More often than not, when we hear lectures about gender roles and responsibilities in Islam, these pertain to women alone.

Occasionally, I hear a lecture dealing with men or male responsibility, but it’s done only with criticism.

But there’s no discussion of a solution. We’re really good at pointing out the problem, but not so good at dealing with it.

Someone can tell me that I need to be a good son, a good husband, or a good father.

Unfortunately, no one is telling me how to actually be these things, especially through the lens of Islam.

The absence of strong, male role models in society in general, and within the Muslim community in particular, makes it much harder for a young Muslim man to know what the word “responsibility” really means in a religious setting.

How many of us were taught how we’re supposed to treat women from an Islamic standpoint versus a cultural standpoint? It’s important here to not think in absolutes.

Meaning, not knowing how to treat a woman doesn’t necessarily mean that one mistreats women.

Has anyone ever sat us down as young men and even explained to us how to respect and uphold our responsibilities? And then did we see those words manifest into actions by the male figures we admired while growing up?

If I don’t know what my responsibility is as a young man, how will I really know what to look for when I am trying to find a woman to spend the rest of my life with? More importantly, why would anyone want to marry me?

True Stories Among Us

I travel a lot for speaking engagements. On a trip to the south, I was approached by an elderly man at a mosque after a lecture I gave.

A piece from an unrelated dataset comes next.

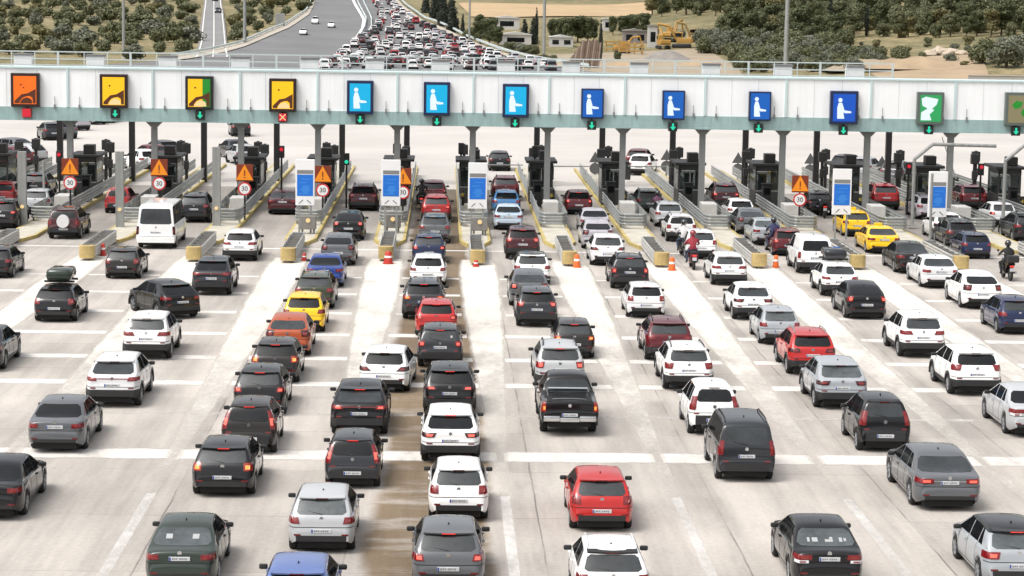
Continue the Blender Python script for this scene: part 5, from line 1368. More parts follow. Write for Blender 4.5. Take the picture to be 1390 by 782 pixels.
while py > 1.5 and cnt < 265:
    a, b = T(edge_x(JL, py), py), T(edge_x(JR, py), py)
    yy = (a.y + b.y) / 2
    a2, b2 = T(edge_x(JL, max(0.5, py - 3)), max(.5, py - 3)), T(edge_x(JR, max(.5, py - 3)), max(.5, py - 3))
    n = max(2, int((b.x - a.x) / 3.3))
    for i in range(n):
        if rnd.random() < .12: continue
        f = (i + .5 + rnd.uniform(-.16, .16)) / n
        p = a.lerp(b, f); p2 = a2.lerp(b2, f); dx, dy = p2.x - p.x, max(1, p2.y - p.y)
        yj = p.y + rnd.uniform(-2.2, 2.2); z = terr(p.x, yj) + .43
        pt = rnd.choice(paints)
        far_car(p.x, yj, z, rnd.choice(kinds), pt, -math.atan2(dx, dy) , 'tiny %s car in the jam beyond the canopy' % PN[pt], JAM, lit=rnd.random() < .7, pitch=.02); cnt += 1
    step = 7.6
    # advance one car length up the road
    q = py
    while q > .5 and (T(600, q).y - T(600, py).y) < step: q -= .25
    py = q if q < py else py - .25
print('jam cars', cnt)
for px, py_, k, pt, lb, an in ((412, 50, 'sedan', 'white', 'white car on the empty carriageway, nearest of the three far ones', 178), (450, 40, 'hatch', 'white', 'small white car on the empty carriageway, right of the white van', 178), (428, 35, 'mpv', 'white', 'white van on the empty carriageway at the roadside', 180),
                           (292, 4, 'hatch', 'darkgrey', 'dark car far up the straight side road, farther one', 180), (296, 20, 'hatch', 'darkgrey', 'dark car on the straight side road, nearer one', 180)):
    q = T(px, py_); far_car(q.x, q.y, terr(q.x, q.y) + .5, k, pt, R(an), lb, None)
AP = 'cars spread over the apron beyond the booths'
for px, py_, k, pt, an, lb in ((83, 187, 'hatch', 'grey', 30, 'grey car crossing the apron at far left behind the first canopy column'), (122, 168, 'hatch', 'lilac', 40, 'small mauve car alone on the far left apron'), (135, 166, 'hatch', 'maroon', 40, 'small dark red car on the far left apron, left of a pair'), (142, 164, 'sedan', 'red', 40, 'small red car on the far left apron, right of a pair'), (100, 176, 'hatch', 'lilac', 35, 'small mauve car beside the second column, left apron'),
                           (68, 189, 'hatch', 'darkgrey', 20, 'dark small car left of the first dark post, on the apron'), (325, 184, 'hatch', 'black', 10, 'black car on the apron seen between third and fourth columns'), (12, 212, 'sedan', 'grey', 60, 'grey car on the apron at the left edge'), (8, 226, 'estate', 'maroon', 60, 'dark red car behind the leftmost booth'), (28, 222, 'hatch', 'silver', 60, 'silver car behind the leftmost booth'),
                           (205, 222, 'sedan', 'maroon', 30, 'dark red car behind the second booth, apron side'), (218, 216, 'hatch', 'darkgrey', 30, 'dark car behind the second booth, farther one'), (192, 230, 'hatch', 'white', 30, 'white car half hidden behind the second booth'), (318, 214, 'sedan', 'darkgrey', 20, 'dark car beyond the third booth'), (328, 222, 'hatch', 'silver', 20, 'silver car beyond the third booth'),
                           (868, 228, 'hatch', 'maroon', -12, 'dark red car leaving past the second small blue lane'), (872, 236, 'hatch', 'white', -12, 'pale car leaving past the second small blue lane'), (1218, 246, 'estate', 'grey', -25, 'grey car beyond the second column from the right'), (1175, 240, 'hatch', 'silver', -25, 'silver car beyond the fourth blue board'), (1150, 236, 'hatch', 'darkgrey', -25, 'dark car beyond the fourth blue board')):
    q = G(px, py_); far_car(q.x, q.y, .004, k if k in FAR else 'hatch', pt, R(an), lb, AP)
for o in FAR.values(): bpy.data.objects.remove(o)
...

He asked me if I could speak to him in private, and when we sat down, he began to cry.

He said that when he was younger, his father hardly spoke to him.

He only really engaged with his son when he did something wrong. His father was always very somber and distant.

This now elderly man found himself being the same way with his wife and children after he got married.

His wife left him eventually, and then his children stopped talking to him.

He said his father never seemed happy in his marriage or with his children.

So he didn’t think it was a big deal that his own marriage wasn’t a happy one. Nor that he never tried to be a part of his own kids’ lives.

He was alone now, after seven decades of living. He had no idea how to bring them back into his life, and regretted not ever learning how to be a better father to them.